Savaş için top, tüfek ve kurban olacak insancıklar gerekirken, barış için asil bir ruh ve bu ruhu yüceltme cesaretine sahip bir yürek gerekir. Ben insan ruhunun büyük kısmının kötülük ve savaşa yönelten duygu ve dürtülerle yüklü olduğunu düşünenlerdenim. Bunun içindir ki dünya var olduğundan beri savaşlar hiç eksik olmamıştır. Dünyanın durağan, dingin, barut ve kan kokusundan uzak pamuksu barış yılları ise çok azdır. Hastalıklı insan ruhlarını dizginlemek; korkudan şaha kalkmış koşmak üzere olan bir atı kontrol etmekten daha zor olsa gerek. Bunun içindir ki Neron tahta çıktığında ilk iş olarak annesini öldürtmüştür.
İnsan kabul etse de etmese de içinde kaynayan hırs, şehvet, makam, mal, mülk, şan ve şöhret ateşinden kendini asla kurtaramaz. An olur hem kendi yanar bu ateşte, hem de çevresini yakar. Çevre; zayıf kimsesiz bir insan için kendinden ibaretken; bir kral, bir hükümdar veya bir diktatörde ise; bir ülke, dünyanın bir bölgesi ve hatta dünyanın tamamı oluverir.
Dönüp kendime baktığımda korktuğum anların olduğunu itiraf edeyim. Ama içime doğru yaptığım yolculuklarımda her zaman ümit pınarları, sevgi tohumları ve iyilik kıpırtıları da görürüm. Sanırım önemli olan bu tohumlardan hangisinin filiz verip koca bir çınara döneceğidir. Hangi toprak; ne kadar su, ne kadar rüzgâr ve ne kadar ilham ister işte asıl mesele bu. İnsan bir melekte olabilir bir şeytanda. Bütün bunlara rağmen insanın sahip olduğu özü küçümsememek gerekir. Bazı insanları iyiliye sevgi ve barışa yöneltmek zorken bazı insanları kötülük ve savaşa yöneltmek zordur. İkisinin tek ortak noktası ise her iki yol içinde dışardan bir çabanın ve bir tetikleyicinin olması gereğidir. Sanırım burada da toplumsal ruhtan bahsetmek gerekir.

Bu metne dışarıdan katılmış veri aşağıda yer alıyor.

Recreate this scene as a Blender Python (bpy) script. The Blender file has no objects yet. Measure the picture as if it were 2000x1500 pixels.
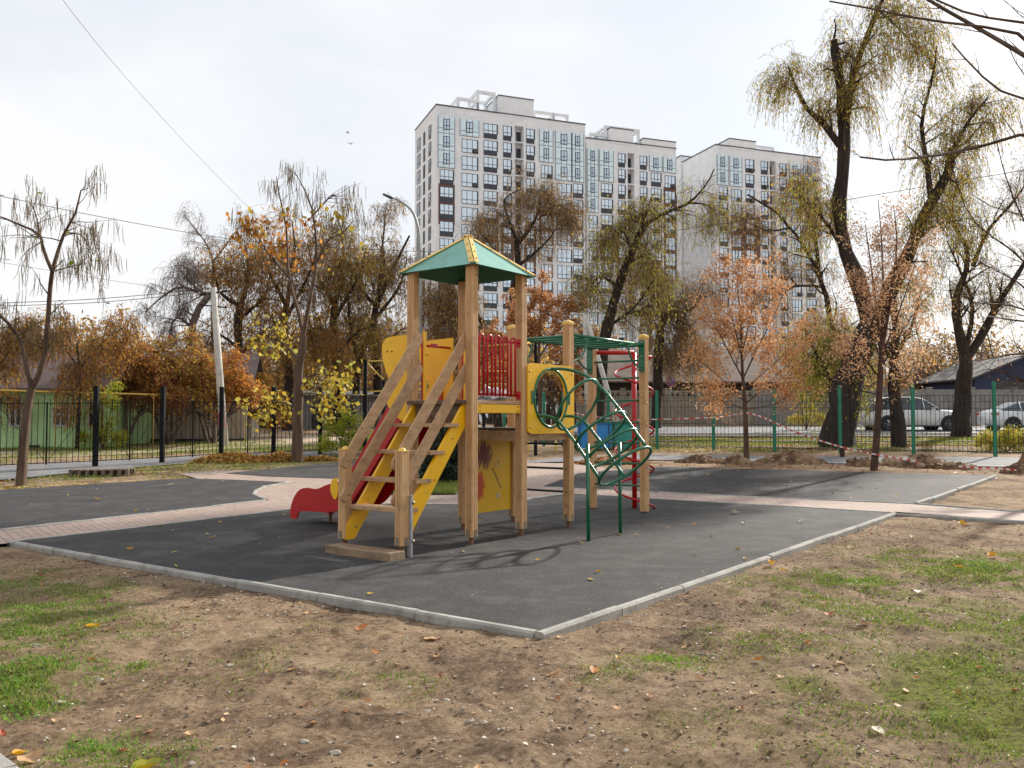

Barış rüzgârını estirmeye başlamak zor, kasırgaya döndükten sonra da durdurmaya çalışmak imkânsızdır.
Bir gönülde veya bir yerde savaşın yıkımı başladığında acı her zerreye egemen olur. Marifet bu ateşi hiç yakmamaktadır. Fakat bu yıkımı durduracak güç ise yine insanın içinde saklıdır. Lâkin bu uyuyan güzeli uyandırmak hep çok zor ve meşakkatli olagelmiştir. Bazen bir sevgili, bazen merhametli bir eş veya anne, bazen sevimli bir çocuk bazen de ilahi bir ilham gelip ansızın esen savaş rüzgârını sevgiyle dağıtıverir. Bu ılık sevgi esintisi bir kişiden başlayıp bir toplumu ve bazen dünyayı sarıverir. Temennim; bu anların zaman yolunun çoğunu kaplamasıdır. Bana soracak olsanız barışın rengi ya yeşildir derim ya da pembe. Yeşil yeşeren bahar yoncaları gibi yol kenarlarını, doğayı ve kalpleri kapladığında içimizde kaynayan kötülük ve savaş kazanının kapağını kapatır. Hele birde pembenin sevgi örtüsü de bu kazanın üstünü örtüp gizlerse işte ancak o zaman barış dünyaya egemen olur. Kim bilir belki de bu yeşil ve pembe renklere can verecek esinti sizin yüreğinizde saklıdır.